Pop Culture

It Was the Year of Barbie Pink, But Whose Color Is It Anyway?

For Mattel to go all-in and trademark their pink, they’d have to narrow which uses are protected. “Toys are a crowded category,” Scafidi said, making the issue even more challenging.

“For example, they could say a registration for dollhouses in a particular shade of pink, and they could argue that everybody recognizes the ‘Barbie Dreamhouse,’ even if it’s not labeled as the ‘Barbie Dreamhouse,’ [because] it is this particular shade of pink,” she said of a rhetorical attempt at an argument.

In fact, one of the partnerships around the Barbie movie did call on that possible connection in the cultural consciousness: Direct-to-consumer paint brand Backdrop created a capsule collection of three shades with Mattel: “Barbie Dreamhouse Pink,” “Barbie Dreamhouse Blue,” and “Barbie Dreamhouse Purple.”

Natalie Ebel, the cofounder and creative director of Backdrop, told Vanity Fair that she was excited to partner with Mattel because “at the end of the day, Barbie has the color authority. People love Barbie pink and we wanted to create something that people can bring in real life to their walls. It is an exact replica of the Dreamhouse colors.”

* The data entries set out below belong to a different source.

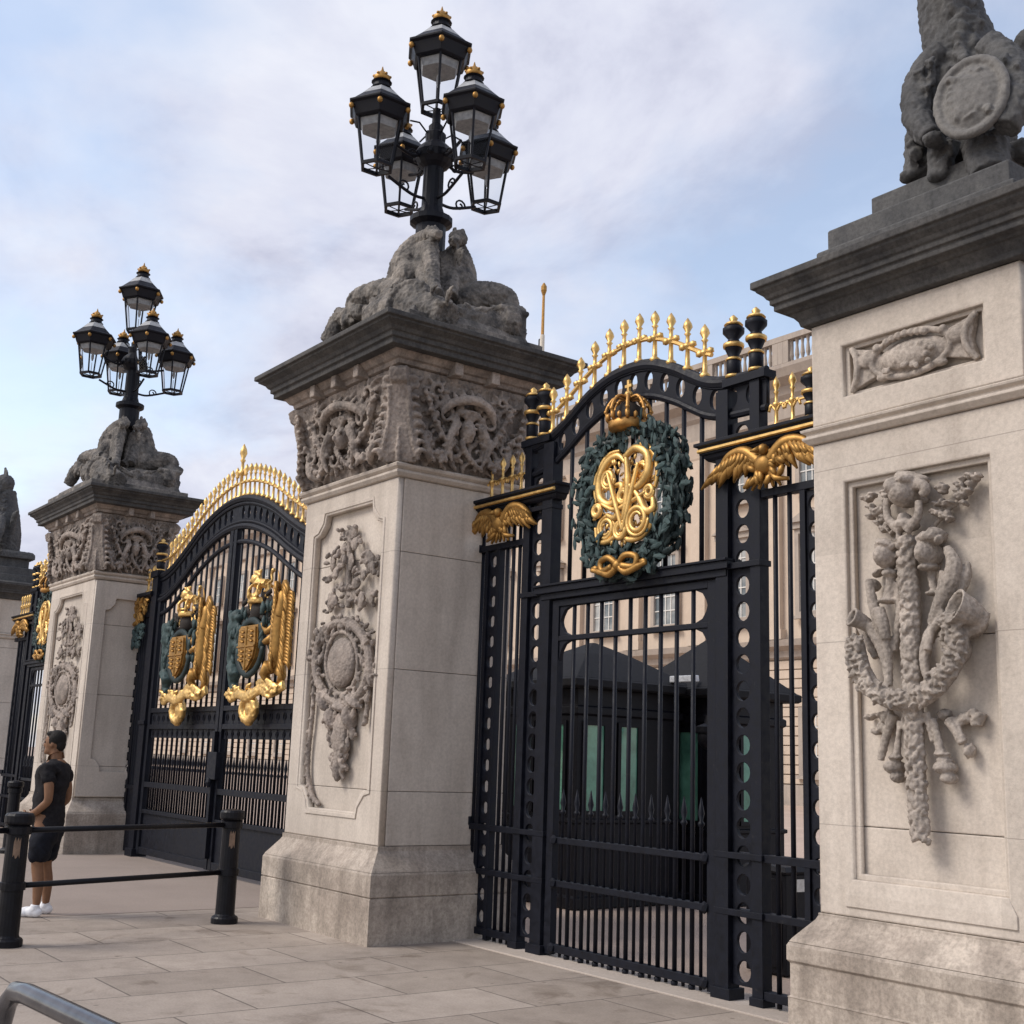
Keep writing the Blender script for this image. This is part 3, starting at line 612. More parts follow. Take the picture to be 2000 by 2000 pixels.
mb.square(RX0, RX1, RY0, RY1, [(-.085, 5.12), (-.085, 5.27), (-.095, 5.28)]); mb.square(RX0, RX1, RY0, RY1, [(-.294, 5.28), (-.294, 5.50), (-.30, 5.51)])
mb.build('stepped_top', 'stone_grey', rp, bevel=.010)

# trophy relief (traced in the plane of the panel)
YT = RY0+.03
mb = MB()
kx, kz = scl(1800, 1250, YT); kx *= .2071; kz *= .2071
def A(x, y, d=0): return at(1650+.2071*x, 900+.2071*y, YT)+Vector((0, -d, 0))
def Bp(x, y, d=0): return at(1650+.2071*x, 1280+.2071*y, YT)+Vector((0, -d, 0))
def ab(P, x, y, rx, rz, ry=None, rot=0, d=.0, sub=2): mb.blob(P(x, y, d*1.5), (rx*kx*1.14, 1.35*(ry or .5*(rx*kx+rz*kz)), rz*kz*1.14), (0, rot, 0), sub)
def at_tube(P, pts, r, d=0, n=9, k=5):
    cp = catmull([P(x, y, d*1.7) for x, y in pts], k)
    rr = [q*kz*1.14 for q in r] if isinstance(r, (list, tuple)) else r*kz*1.14
    if isinstance(rr, list):
        m_ = len(cp)-1; rr = [rr[min(int(i/m_*(len(rr)-1)), len(rr)-2)]*(1-(i/m_*(len(rr)-1)-min(int(i/m_*(len(rr)-1)), len(rr)-2)))+rr[min(int(i/m_*(len(rr)-1)), len(rr)-2)+1]*(i/m_*(len(rr)-1)-min(int(i/m_*(len(rr)-1)), len(rr)-2)) for i in range(len(cp))]
    mb.tube(cp, rr, n); return cp
# central staff, clad in overlapping leaves
st = at_tube(A, [(640, 740), (650, 1000), (672, 1300), (682, 1700), (690, 1835), (700, 2130), (712, 2430), (725, 2730), (742, 3030), (762, 3330), (785, 3560)], [72, 78, 80, 78, 76, 74, 72, 70, 66, 56, 34], .03, 12)
for i, q in enumerate(st):
    for k in range(6):
        a = k*1.05+i*.55
        mb.blob(q+Vector((math.cos(a)*.05, -abs(math.sin(a))*.06, random.uniform(-.02, .02))), (.016, .022, .03), (0, random.uniform(-.8, .8), 0), 1)
# helmet / mask at the top with jaws and plume
ab(A, 640, 330, 105, 125, .10, .2, .05); ab(A, 600, 280, 70, 90, .08, 0, .08); ab(A, 660, 170, 120, 55, .07, .3, .03); ab(A, 760, 190, 60, 40, .05, 0, .03)
ab(A, 575, 200, 40, 50, .06, 0, .03); ab(A, 700, 210, 60, 50, .07, 0, .07)
at_tube(A, [(700, 330), (740, 260), (820, 250), (860, 300), (820, 350)], [40, 46, 48, 42, 34], .06)
at_tube(A, [(500, 380), (492, 480), (510, 570), (570, 640), (630, 680)], [30, 34, 36, 40, 46], .06)
at_tube(A, [(790, 400), (795, 480), (780, 560), (730, 620), (680, 680)], [30, 34, 36, 40, 46], .06)
ab(A, 640, 620, 90, 60, .07, 0, .04); ab(A, 640, 560, 36, 50, .05, 0, .05); ab(A, 500, 350, 30, 30); ab(A, 750, 370, 34, 34)
# ribbon and oak sprays, right and left
for x, y, rx, rz, r in ((940, 290, 62, 56, .2), (960, 250, 40, 34, 0), (990, 410, 80, 40, -.3), (960, 530, 84, 52, .2), (1010, 560, 50, 36, -.5), (870, 500, 46, 40, 0), (900, 420, 46, 30, 0),
                        (1110, 250, 56, 40, .4), (1180, 300, 50, 36, -.4), (1250, 170, 46, 34, .7), (1195, 160, 26, 52, 0), (1290, 150, 24, 24, 0), (1120, 350, 60, 40, -.2), (1150, 410, 36, 30, .8), (1090, 300, 40, 30, 0), (1140, 190, 28, 34, 0), (1205, 235, 34, 30, .5),
                        (250, 370, 52, 36, -.6), (200, 370, 24, 30, 0), (290, 330, 30, 40, 0), (270, 450, 44, 34, .3), (265, 540, 34, 42, .4), (320, 500, 50, 60, 0), (420, 360, 40, 52, 0), (400, 320, 34, 36, .5), (430, 400, 46, 30, -.4), (370, 480, 50, 50, 0), (400, 560, 40, 56, .2), (340, 600, 44, 40, .4), (400, 660, 52, 34, -.4), (440, 620, 36, 40, 0), (480, 690, 50, 30, -.5)):
    ab(A, x, y, rx*.75, rz*.6, .035, r, .01, 1)
    for k in (-1, 0, 1): ab(A, x+k*rx*.55, y-rz*.5+random.uniform(-10, 10), rx*.42, rz*.36, .03, r+k*.9, .02, 1)
at_tube(A, [(1250, 180), (1130, 330), (960, 480), (820, 640), (720, 760)], 22, .0)
at_tube(A, [(270, 430), (340, 560), (430, 680), (520, 760), (600, 800)], 22, .0)
# acorn torches
ab(A, 462, 915, 78, 110, .09, .05, .04, 3); ab(A, 475, 800, 86, 48, .08, .3, .04)
for k in range(5): ab(A, 400+k*36, 790+(k-2)**2*10, 20, 42, .035, (k-2)*.35, .06, 1)
ab(A, 485, 1072, 58, 38, .06, 0, .03); at_tube(A, [(485, 1072), (478, 1180), (466, 1300)], [44, 40, 56], .03); ab(A, 460, 1330, 78, 26, .06, 0, .03)
ab(A, 850, 885, 72, 110, .09, -.05, .04, 3); ab(A, 885, 740, 96, 58, .08, 0, .04); ab(A, 930, 690, 66, 40, .06, .4, .04)
for k in range(5): ab(A, 810+k*44, 720+(k-2)**2*12, 22, 50, .035, (k-2)*.3, .07, 1)
ab(A, 850, 1020, 74, 30, .06, 0, .04); at_tube(A, [(850, 1020), (860, 1130), (880, 1240)], [38, 36, 34], .02); ab(A, 880, 1255, 66, 24, .05, 0, .02)
def horn(P, pts, radii):
    cp = catmull([P(*q) for q in pts], 6); n_ = len(cp)-1; L1 = []; L2 = []
    for i, p_ in enumerate(cp):
        t = (cp[min(i+1, n_)]-cp[max(i-1, 0)]).normalized(); a_ = t.cross(Vector((0, 0, 1))).normalized(); b_ = a_.cross(t)
        f = i/n_*(len(radii)-1); j = min(int(f), len(radii)-2); r_ = (radii[j]+(radii[j+1]-radii[j])*(f-j))*kz
        ring = [a_*math.cos(2*PI*k/16)+b_*math.sin(2*PI*k/16) for k in range(16)]
        L1.append([p_+v*r_ for v in ring]); L2.append([p_+v*max(.006, r_-.018) for v in ring])
    mb.rings(L1+L2[:n_//3:-1])
# curled leaves and horns, right side
at_tube(A, [(900, 1560), (985, 1350), (1080, 1150), (1110, 980), (1040, 830)], [40, 62, 74, 66, 30], .05)
at_tube(A, [(960, 1500), (1100, 1250), (1175, 1080), (1195, 960)], [36, 54, 50, 16], .02)
at_tube(A, [(905, 1480), (975, 1250), (1000, 1050)], [40, 44, 36], .04)
def ringed(P, c, rx, rz, r, rot, d=.05, tilt=.04):
    pts = []
    for i in range(29):
        a = 2*PI*i/28; x, y = rx*math.cos(a), rz*math.sin(a)
        pts.append(P(c[0]+x*math.cos(rot)-y*math.sin(rot), c[1]+x*math.sin(rot)+y*math.cos(rot), d+tilt*math.sin(a)))
    mb.tube(pts, r*kz, 8)
horn(A, [(1100, 1640, .0), (1250, 1590, .01), (1290, 1480, .06), (1190, 1395, .17)], [46, 70, 110, 175])
at_tube(A, [(1370, 1430), (1330, 1540), (1230, 1600), (1090, 1610)], [44, 56, 60, 50], .03)
at_tube(A, [(1010, 1420), (960, 1540), (890, 1650), (845, 1800), (840, 1960), (885, 2120)], [34, 44, 54, 50, 40, 30], .05)
at_tube(A, [(900, 1800), (930, 1640), (1010, 1540), (1090, 1545), (1150, 1640)], [36, 34, 34, 34, 24], .07)
ab(A, 1100, 1760, 84, 150, .07, .15, .02); ab(A, 1060, 1680, 46, 46, .06, 0, .05)
for k in range(12): ab(A, 1100+random.uniform(-90, 90), 1760+random.uniform(-150, 150), 30, 24, .05, random.random()*3, .05, 1)
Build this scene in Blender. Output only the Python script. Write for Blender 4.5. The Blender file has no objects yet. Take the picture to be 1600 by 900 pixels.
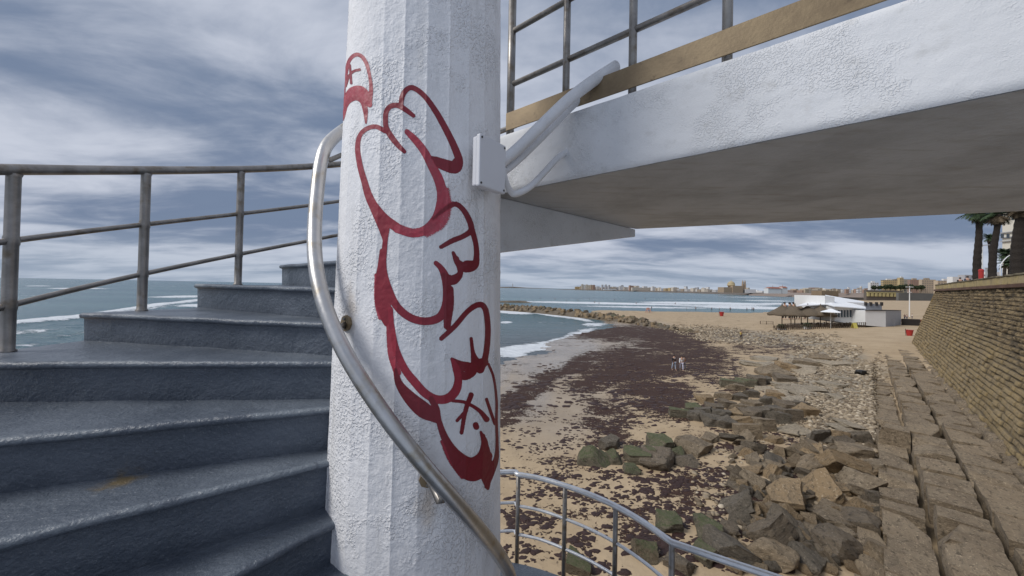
import bpy, bmesh, math, random
import numpy as np
from mathutils import Vector, Matrix, Euler
random.seed(7); rng = np.random.default_rng(11)
D = bpy.data
COL = D.collections.new('place'); bpy.context.scene.collection.children.link(COL)
R_ = math.radians

# ------------------------------------------------------------------ camera maths (metres, camera at the origin, +Y forward)
F, PITCH, ROLL = 550.0, 0.01257, 0.0195
V0 = 449 - F*math.tan(PITCH); U0 = 800 + F*math.tan(PITCH)*math.sin(ROLL)
cr, sr, cp, sp = math.cos(ROLL), math.sin(ROLL), math.cos(PITCH), math.sin(PITCH)
def proj(P):
    P = np.asarray(P, float)
    x = P[..., 0]; y = P[..., 1]*cp + P[..., 2]*sp; z = -P[..., 1]*sp + P[..., 2]*cp
    y = np.where(np.abs(y) < 1e-3, 1e-3, y)
    u = F*x/y; v = -F*z/y
    return U0 + u*cr - v*sr, V0 + u*sr + v*cr, y
def ray(px, py):
    U = px - U0; V = py - V0
    u = U*cr + V*sr; v = -U*sr + V*cr
    d = np.array([u/F, 1.0, -v/F])
    return np.array([d[0], d[1]*cp - d[2]*sp, d[1]*sp + d[2]*cp])
def PZ(px, py, z):
    d = ray(px, py); return d*(z/d[2])
def PY(px, py, y):
    d = ray(px, py); return d*(y/d[1])
def hor(px): return 449 + ROLL*(px - 800)

# ------------------------------------------------------------------ numpy noise
def _h(ix, iy, iz, s):
    n = (ix.astype(np.int64)*374761393 + iy.astype(np.int64)*668265263 + iz.astype(np.int64)*2147483647 + s*1274126177) & 0xffffffff
    n = ((n ^ (n >> 13))*1274126177) & 0xffffffff
    return ((n ^ (n >> 16)) & 0xffff)/32767.5 - 1.0
def vnoise(x, y, z, s=0):
    x, y, z = np.broadcast_arrays(np.asarray(x, float), np.asarray(y, float), np.asarray(z, float))
    fx, fy, fz = np.floor(x), np.floor(y), np.floor(z)
    tx, ty, tz = x-fx, y-fy, z-fz
    tx, ty, tz = [t*t*(3-2*t) for t in (tx, ty, tz)]
    ix, iy, iz = fx.astype(int), fy.astype(int), fz.astype(int)
    r = 0
    for a in (0, 1):
        for b in (0, 1):
            for c in (0, 1):
                w = (tx if a else 1-tx)*(ty if b else 1-ty)*(tz if c else 1-tz)
                r = r + w*_h(ix+a, iy+b, iz+c, s)
    return r
def fbm(x, y, z, o=4, s=0, g=.5):
    r = 0; a = 1.0; t = 0
    for i in range(o):
        r = r + a*vnoise(x*2**i+17.3*i, y*2**i+5.1*i, z*2**i+9.7*i, s+i); t += a; a *= g
    return r/t
def sstep(a, b, x):
    t = np.clip((x-a)/(b-a), 0, 1); return t*t*(3-2*t)

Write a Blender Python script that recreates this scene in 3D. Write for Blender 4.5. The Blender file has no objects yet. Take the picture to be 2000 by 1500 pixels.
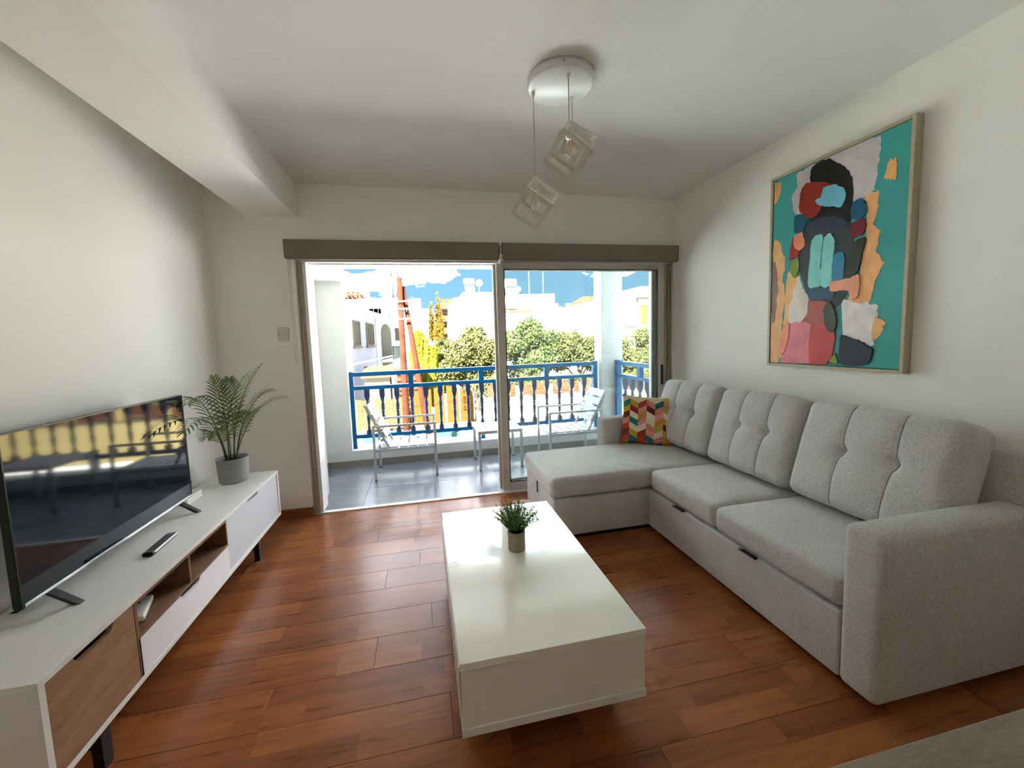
import bpy, bmesh, math, random
from mathutils import Vector, Matrix, noise
S = bpy.context.scene
COL = S.collection
PI = math.pi
random.seed(7)

# ------------------------------------------------------------------ camera
cam = bpy.data.cameras.new('camera'); co = bpy.data.objects.new('camera', cam); COL.objects.link(co)
cam.sensor_width = 36; cam.lens = 770.66 / 2000 * 36
cam.shift_x = 15.73 / 2000; cam.shift_y = -20.1 / 2000
cam.clip_start = .05; cam.clip_end = 500
RX, RY, RZ = (.9787, -.20265, -.03287), (-.04971, -.07859, -.99567), (.19919, .97609, -.08699)
co.matrix_world = Matrix(((RX[0], -RY[0], -RZ[0], 0), (RX[1], -RY[1], -RZ[1], -3.5), (RX[2], -RY[2], -RZ[2], 1.4315), (0, 0, 0, 1)))
S.camera = co
# ------------------------------------------------------------------ view, world, sun
S.view_settings.view_transform = 'Standard'; S.view_settings.look = 'None'
S.view_settings.exposure = 0.88; S.view_settings.gamma = 1.0
S.view_settings.use_curve_mapping = False
S.cycles.max_bounces = 14; S.cycles.diffuse_bounces = 8; S.cycles.glossy_bounces = 5
S.cycles.transparent_max_bounces = 16; S.cycles.sample_clamp_indirect = 0
S.cycles.use_denoising = True; S.cycles.caustics_reflective = False; S.cycles.caustics_refractive = False
SUN_E = 80.0
W = bpy.data.worlds.new('sky'); S.world = W; W.use_nodes = True
nt = W.node_tree; N = nt.nodes; L = nt.links; N.clear()
def wn(t, **k):
    n = N.new(t)
    for a, b in k.items(): setattr(n, a, b)
    return n
tc = wn('ShaderNodeTexCoord'); sep = wn('ShaderNodeSeparateXYZ'); L.new(tc.outputs['Generated'], sep.inputs[0])
grad = wn('ShaderNodeValToRGB'); L.new(sep.outputs['Z'], grad.inputs[0])
e = grad.color_ramp.elements
e[0].position = 0.0; e[0].color = (.27, .44, .54, 1); e[1].position = 1.0; e[1].color = (.16, .38, .85, 1)
a = e.new(.12); a.color = (.165, .36, .53, 1); a = e.new(.35); a.color = (.13, .29, .54, 1)
mp = wn('ShaderNodeMapping'); mp.inputs['Scale'].default_value = (1, 1, 2.6); mp.inputs['Location'].default_value = (4.2, 1.9, .1); L.new(tc.outputs['Generated'], mp.inputs[0])
nz = wn('ShaderNodeTexNoise'); nz.inputs['Scale'].default_value = 3.1; nz.inputs['Detail'].default_value = 9; nz.inputs['Roughness'].default_value = .58
L.new(mp.outputs[0], nz.inputs['Vector'])
cr = wn('ShaderNodeValToRGB'); L.new(nz.outputs[0], cr.inputs[0]); cr.color_ramp.elements[0].position = .52; cr.color_ramp.elements[1].position = .66
mx = wn('ShaderNodeMix', data_type='RGBA'); L.new(cr.outputs[0], mx.inputs[0]); L.new(grad.outputs[0], mx.inputs[6]); mx.inputs[7].default_value = (25.0, 25.6, 26.6, 1)
bgn = wn('ShaderNodeBackground'); L.new(mx.outputs[2], bgn.inputs[0]); bgn.inputs[1].default_value = 1.05
wo = wn('ShaderNodeOutputWorld'); L.new(bgn.outputs[0], wo.inputs[0])
sun = bpy.data.lights.new('sun', 'SUN'); sun.energy = SUN_E; sun.angle = .01; sun.color = (1, .99, .96)
so = bpy.data.objects.new('sun', sun); COL.objects.link(so)
so.rotation_euler = Vector((.42, .70, -.62)).to_track_quat('-Z', 'Y').to_euler()

# ------------------------------------------------------------------ materials
def sr(c):
    if isinstance(c, (tuple, list)): return tuple(sr(v) for v in c)
    v = c / 255; return v / 12.92 if v <= .04045 else ((v + .055) / 1.055) ** 2.4
class MT:
    def __init__(s, name, col=(.5, .5, .5), rough=.5, **kw):
        s.m = bpy.data.materials.new(name); s.m.use_nodes = True
        s.n = s.m.node_tree.nodes; s.l = s.m.node_tree.links
        s.b = s.n['Principled BSDF']; s.out = s.n['Material Output']
        s.b.inputs['Base Color'].default_value = (*col, 1); s.b.inputs['Roughness'].default_value = rough
        for k, v in kw.items(): s.b.inputs[k.replace('_', ' ')].default_value = v
    def node(s, t, ins=None, **k):
        n = s.n.new(t)
        for a, b in k.items(): setattr(n, a, b)
        for a, b in (ins or {}).items():
            if isinstance(b, bpy.types.NodeSocket): s.l.new(b, n.inputs[a])
            else: n.inputs[a].default_value = b
        return n
    def co(s, scale=(1, 1, 1), kind='Object', rot=(0, 0, 0)):
        t = s.node('ShaderNodeTexCoord')
        return s.node('ShaderNodeMapping', {0: t.outputs[kind], 'Scale': scale, 'Rotation': rot}).outputs[0]
    def noise(s, vec, scale, detail=4, rough=.5):
        return s.node('ShaderNodeTexNoise', {'Vector': vec, 'Scale': scale, 'Detail': detail, 'Roughness': rough}).outputs[0]
    def ramp(s, fac, stops, const=False):
        n = s.node('ShaderNodeValToRGB', {0: fac}); e = n.color_ramp.elements
        if const: n.color_ramp.interpolation = 'CONSTANT'
        e[0].position, e[0].color = stops[0][0], (*stops[0][1], 1); e[1].position, e[1].color = stops[-1][0], (*stops[-1][1], 1)
        for p, c in stops[1:-1]:
            q = e.new(p); q.color = (*c, 1)
        return n.outputs[0]
    def mix(s, fac, a, b, mode='MIX'):
        n = s.node('ShaderNodeMix', data_type='RGBA', blend_type=mode)
        for i, v in ((0, fac), (6, a), (7, b)):
            if isinstance(v, bpy.types.NodeSocket): s.l.new(v, n.inputs[i])
            else: n.inputs[i].default_value = v if i == 0 else (*v, 1)
        return n.outputs[2]
    def math(s, op, a, b=0):
        return s.node('ShaderNodeMath', {0: a, 1: b}, operation=op).outputs[0]
    def base(s, o): s.l.new(o, s.b.inputs['Base Color']); return s
    def bump(s, h, strength=.2, dist=.01):
        n = s.node('ShaderNodeBump', {'Height': h, 'Strength': strength, 'Distance': dist}); s.l.new(n.outputs[0], s.b.inputs['Normal']); return s
def plain(name, rgb, rough=.5, vary=.06, scale=6, bump=0, **kw):
    m = MT(name, sr(rgb), rough, **kw); c = sr(rgb)
    f = m.noise(m.co(), scale, 3)
    m.base(m.ramp(f, [(.3, tuple(x * (1 - vary) for x in c)), (.7, tuple(min(1, x * (1 + vary)) for x in c))]))
    if bump: m.bump(m.noise(m.co(), scale * 12, 4), bump)
    return m.m
M = {}
M['wall'] = plain('wall_paint', (241, 240, 234), .85, .012, 2, .03)
M['ceil'] = plain('ceiling_paint', (230, 229, 224), .9, .01, 2, .02)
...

She didn’t pitch the brighter “Barbie Pink,” the one Semple’s “Pinkie” apes, because “I always try to have a level of conviction with paint, not just creating vanity colors, but like what colors are actually livable.” The softer pink, ultimately, “had a stronger point of view,” she said.

“That’s the thing about paint, it doesn’t say Barbie on it, but if you know that it is Barbie paint, that’s great,” she said. “But also if you don’t care that it is Barbie, I think it still works in your space.”

Semple said that he’s never really heard from any of the well-funded bears he’s poked over the last several years while making paints and releasing software like a “Freetone” plug-in that helps digital artists circumvent paying an add-on fee in Photoshop to use Pantone colors, and his upcoming pay-once Adobe Creative Suite knockoff, Abode.

“We’re always expecting some sort of cease and desist, or some sort of legal action or something, but it just hasn’t happened,” he said. “So strange, and I don’t know if it’s that maybe it makes them look so bad and terrible if they did it, that they let it be, but so far, so good.”

“It’s clearly trolling,” Scafidi said. “It’s unlikely to create any kind of [brand] confusion, and companies tend not to actually go after that. One, because they typically wouldn’t win, and two, because it creates such bad press. The entire box of Crayolas is free to everybody except in certain very limited categories. And there are protections in place within trademark law to make sure it stays that way. The fact that I can realize these examples with such specificity is because there are only a handful of examples.”

But even that handful, Semple said, is too many. Just as his efforts fall at the intersection of art and commerce, Semple sees the philosophical and legal discussion over ownership as a type of artwork.

“On one level, yes, they’re really amazing colors,” he said of his offerings. “But on another level, I think they mean something…our whole life is mediated by color. And actually, if we start carving up bits of the rainbow and giving people the rights over it, roll it forward to 300 years and you see where we end up. It could be quite, quite a devastating thing.”